__Information provided__.
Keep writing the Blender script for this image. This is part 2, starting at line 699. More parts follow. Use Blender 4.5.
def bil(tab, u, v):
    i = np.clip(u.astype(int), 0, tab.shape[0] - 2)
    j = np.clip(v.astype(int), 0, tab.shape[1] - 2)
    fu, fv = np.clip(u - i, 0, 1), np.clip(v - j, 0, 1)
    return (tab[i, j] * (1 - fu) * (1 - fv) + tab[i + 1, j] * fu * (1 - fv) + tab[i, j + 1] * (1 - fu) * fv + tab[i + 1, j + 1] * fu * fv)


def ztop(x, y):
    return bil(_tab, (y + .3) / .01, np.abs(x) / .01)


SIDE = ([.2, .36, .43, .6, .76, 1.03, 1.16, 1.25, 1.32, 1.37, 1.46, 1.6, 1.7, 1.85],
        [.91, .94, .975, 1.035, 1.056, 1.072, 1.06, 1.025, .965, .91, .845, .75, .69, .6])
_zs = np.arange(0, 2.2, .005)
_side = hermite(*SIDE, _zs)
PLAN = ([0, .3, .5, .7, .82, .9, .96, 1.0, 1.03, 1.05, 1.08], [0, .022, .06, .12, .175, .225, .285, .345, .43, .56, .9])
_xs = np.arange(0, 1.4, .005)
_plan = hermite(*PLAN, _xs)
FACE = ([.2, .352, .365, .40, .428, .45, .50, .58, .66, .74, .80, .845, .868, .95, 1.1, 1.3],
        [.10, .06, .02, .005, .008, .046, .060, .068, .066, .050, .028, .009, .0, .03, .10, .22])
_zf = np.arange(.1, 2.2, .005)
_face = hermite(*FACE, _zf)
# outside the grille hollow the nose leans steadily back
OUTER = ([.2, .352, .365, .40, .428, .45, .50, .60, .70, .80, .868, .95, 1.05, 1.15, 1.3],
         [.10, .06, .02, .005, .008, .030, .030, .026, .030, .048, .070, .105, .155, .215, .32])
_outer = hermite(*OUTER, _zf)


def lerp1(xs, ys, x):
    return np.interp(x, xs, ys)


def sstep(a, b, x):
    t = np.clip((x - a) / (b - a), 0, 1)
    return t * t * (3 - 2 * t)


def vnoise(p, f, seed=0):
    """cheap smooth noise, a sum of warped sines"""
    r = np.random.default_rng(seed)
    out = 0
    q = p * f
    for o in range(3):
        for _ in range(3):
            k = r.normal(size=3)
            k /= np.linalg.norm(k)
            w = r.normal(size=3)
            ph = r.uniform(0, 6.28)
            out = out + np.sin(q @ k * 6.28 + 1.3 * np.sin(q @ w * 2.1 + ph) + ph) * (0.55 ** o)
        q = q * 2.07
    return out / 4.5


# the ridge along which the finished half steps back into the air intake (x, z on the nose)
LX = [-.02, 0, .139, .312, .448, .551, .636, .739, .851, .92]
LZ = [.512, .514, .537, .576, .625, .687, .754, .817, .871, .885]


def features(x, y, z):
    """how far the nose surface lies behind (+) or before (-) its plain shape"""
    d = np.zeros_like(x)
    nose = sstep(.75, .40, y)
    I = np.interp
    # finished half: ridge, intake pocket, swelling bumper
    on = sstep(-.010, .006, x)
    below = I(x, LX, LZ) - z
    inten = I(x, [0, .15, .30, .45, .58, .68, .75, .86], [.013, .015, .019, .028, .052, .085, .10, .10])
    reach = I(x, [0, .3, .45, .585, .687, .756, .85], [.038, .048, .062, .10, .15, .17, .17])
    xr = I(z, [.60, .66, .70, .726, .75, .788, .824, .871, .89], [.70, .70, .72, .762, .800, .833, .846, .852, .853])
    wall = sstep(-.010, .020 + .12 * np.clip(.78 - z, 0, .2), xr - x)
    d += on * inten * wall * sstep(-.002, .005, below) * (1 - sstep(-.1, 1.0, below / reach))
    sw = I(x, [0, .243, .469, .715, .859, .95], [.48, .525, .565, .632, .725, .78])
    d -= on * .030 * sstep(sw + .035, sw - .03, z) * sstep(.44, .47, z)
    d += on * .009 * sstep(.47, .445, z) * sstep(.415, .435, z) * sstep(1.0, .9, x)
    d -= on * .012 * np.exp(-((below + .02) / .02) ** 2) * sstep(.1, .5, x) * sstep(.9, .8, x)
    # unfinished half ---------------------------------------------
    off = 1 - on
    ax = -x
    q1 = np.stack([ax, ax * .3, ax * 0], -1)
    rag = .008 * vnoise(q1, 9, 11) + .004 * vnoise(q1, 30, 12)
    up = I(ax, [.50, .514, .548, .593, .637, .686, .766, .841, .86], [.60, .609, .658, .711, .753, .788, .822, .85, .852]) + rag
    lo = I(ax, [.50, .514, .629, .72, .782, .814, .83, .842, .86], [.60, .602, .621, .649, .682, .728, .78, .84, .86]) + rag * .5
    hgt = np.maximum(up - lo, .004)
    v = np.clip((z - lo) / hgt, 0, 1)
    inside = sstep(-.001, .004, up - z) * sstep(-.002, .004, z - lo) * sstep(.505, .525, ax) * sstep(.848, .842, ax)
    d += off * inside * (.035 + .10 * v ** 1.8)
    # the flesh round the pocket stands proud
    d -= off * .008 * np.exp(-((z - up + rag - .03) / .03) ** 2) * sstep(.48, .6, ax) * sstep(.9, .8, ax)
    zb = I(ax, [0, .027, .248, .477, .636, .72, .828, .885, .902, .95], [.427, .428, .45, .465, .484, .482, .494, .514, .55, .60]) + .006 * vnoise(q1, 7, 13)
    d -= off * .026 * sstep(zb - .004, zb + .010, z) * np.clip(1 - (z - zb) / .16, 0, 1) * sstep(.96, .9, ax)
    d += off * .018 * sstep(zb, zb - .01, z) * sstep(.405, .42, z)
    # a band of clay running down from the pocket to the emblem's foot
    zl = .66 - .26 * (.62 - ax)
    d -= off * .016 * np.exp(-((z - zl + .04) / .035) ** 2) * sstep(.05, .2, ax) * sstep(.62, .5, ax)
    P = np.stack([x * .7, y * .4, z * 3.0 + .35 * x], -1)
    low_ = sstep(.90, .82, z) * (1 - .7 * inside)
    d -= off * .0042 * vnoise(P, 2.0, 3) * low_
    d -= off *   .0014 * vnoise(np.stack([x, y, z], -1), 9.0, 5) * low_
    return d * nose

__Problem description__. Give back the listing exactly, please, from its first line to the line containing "return out / 4.5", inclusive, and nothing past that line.

__The response__.
Keep writing the Blender script for this image. This is part 2, starting at line 699. More parts follow. Use Blender 4.5.
def bil(tab, u, v):
    i = np.clip(u.astype(int), 0, tab.shape[0] - 2)
    j = np.clip(v.astype(int), 0, tab.shape[1] - 2)
    fu, fv = np.clip(u - i, 0, 1), np.clip(v - j, 0, 1)
    return (tab[i, j] * (1 - fu) * (1 - fv) + tab[i + 1, j] * fu * (1 - fv) + tab[i, j + 1] * (1 - fu) * fv + tab[i + 1, j + 1] * fu * fv)


def ztop(x, y):
    return bil(_tab, (y + .3) / .01, np.abs(x) / .01)


SIDE = ([.2, .36, .43, .6, .76, 1.03, 1.16, 1.25, 1.32, 1.37, 1.46, 1.6, 1.7, 1.85],
        [.91, .94, .975, 1.035, 1.056, 1.072, 1.06, 1.025, .965, .91, .845, .75, .69, .6])
_zs = np.arange(0, 2.2, .005)
_side = hermite(*SIDE, _zs)
PLAN = ([0, .3, .5, .7, .82, .9, .96, 1.0, 1.03, 1.05, 1.08], [0, .022, .06, .12, .175, .225, .285, .345, .43, .56, .9])
_xs = np.arange(0, 1.4, .005)
_plan = hermite(*PLAN, _xs)
FACE = ([.2, .352, .365, .40, .428, .45, .50, .58, .66, .74, .80, .845, .868, .95, 1.1, 1.3],
        [.10, .06, .02, .005, .008, .046, .060, .068, .066, .050, .028, .009, .0, .03, .10, .22])
_zf = np.arange(.1, 2.2, .005)
_face = hermite(*FACE, _zf)
# outside the grille hollow the nose leans steadily back
OUTER = ([.2, .352, .365, .40, .428, .45, .50, .60, .70, .80, .868, .95, 1.05, 1.15, 1.3],
         [.10, .06, .02, .005, .008, .030, .030, .026, .030, .048, .070, .105, .155, .215, .32])
_outer = hermite(*OUTER, _zf)


def lerp1(xs, ys, x):
    return np.interp(x, xs, ys)


def sstep(a, b, x):
    t = np.clip((x - a) / (b - a), 0, 1)
    return t * t * (3 - 2 * t)


def vnoise(p, f, seed=0):
    """cheap smooth noise, a sum of warped sines"""
    r = np.random.default_rng(seed)
    out = 0
    q = p * f
    for o in range(3):
        for _ in range(3):
            k = r.normal(size=3)
            k /= np.linalg.norm(k)
            w = r.normal(size=3)
            ph = r.uniform(0, 6.28)
            out = out + np.sin(q @ k * 6.28 + 1.3 * np.sin(q @ w * 2.1 + ph) + ph) * (0.55 ** o)
        q = q * 2.07
    return out / 4.5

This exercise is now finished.